Why would Trump buy the Miss USA pageant and its corresponding international arm Miss Universe? One obvious reason is that it is part of his general creepy character. He has boasted that he liked the ownership privilege of being able to wander into the dressing rooms and see the contestants in various stages of nakedness and that there was nothing they could do about it.

“He just came strolling right in,” [Miss Arizona Tasha] Dixon said. “There was no second to put a robe on or any sort of clothing or anything. Some girls were topless. Others girls were naked. Our first introduction to him was when we were at the dress rehearsal and half-naked changing into our bikinis.”

His position as the pageant’s owner entitled him to that kind of access, Trump explained, seemingly aware that what he was doing made the women uncomfortable. “You know, no men are anywhere. And I’m allowed to go in because I’m the owner of the pageant. And therefore I’m inspecting it… Is everyone OK? You know, they’re standing there with no clothes. And you see these incredible-looking women. And so I sort of get away with things like that,” he said.

Apart from satiating his voyeuristic needs, it also enabled him to gain contacts with business people around the globe during the Miss Universe contests and hustle them for money for his business ventures.

Collins writes about some of the interesting things that happened at the Miss America pageants since its inauguration as a whites-only contest in 1921. Contestants also could not be married or pregnant.

Later in life, [Yolande Betbeze] channelled her sparkiness into activism, picketing segregated lunch counters and campaigning for nuclear disarmament. In the sixties, she was invited to return to Atlantic City for an onstage reunion with other previous winners. “Why would I want to do that?” she replied. “You’re not Miss America, y’all are Miss White Christian.”

Recently, Miss America rebranded itself as “Miss America 2.0,” promising “a fresh take” for “a new generation of female leaders.” In addition to forgoing the swimsuit competition, participants were no longer to be judged on “outward physical appearance.”

Still, it was impossible to magic away the event’s fundamental dissonance. If recent contestants have been racially diverse, and even heroically outspoken (“From the state with eighty-four per cent of the United States’ freshwater but none for its residents to drink, I’m Miss Michigan, Emily Sioma!”), they also remain overwhelmingly gorgeous and skinny.

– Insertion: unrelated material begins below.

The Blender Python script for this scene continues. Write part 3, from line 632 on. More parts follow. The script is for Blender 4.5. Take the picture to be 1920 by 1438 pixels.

In 1988, a college student named Michelle Anderson infiltrated the Miss California pageant as a contestant, undergoing months of “bleaching, dieting, training, tanning, and feigning fundamentalist beliefs to get into the running.” Seconds before the winner was to be announced, she reached into her cleavage and unfurled a silk banner that read “pageants hurt all women.” Anderson went on to become a lawyer and is now the president of Brooklyn College. I think she was right. Miss America gets money for college. Everyone else gets lessons in sexism, racism, and capitalism that take a lifetime to unlearn. There is no scholarship for that.

Unfortunately the only way that these pageants will disappear is if audiences stop watching and advertisers start deserting them.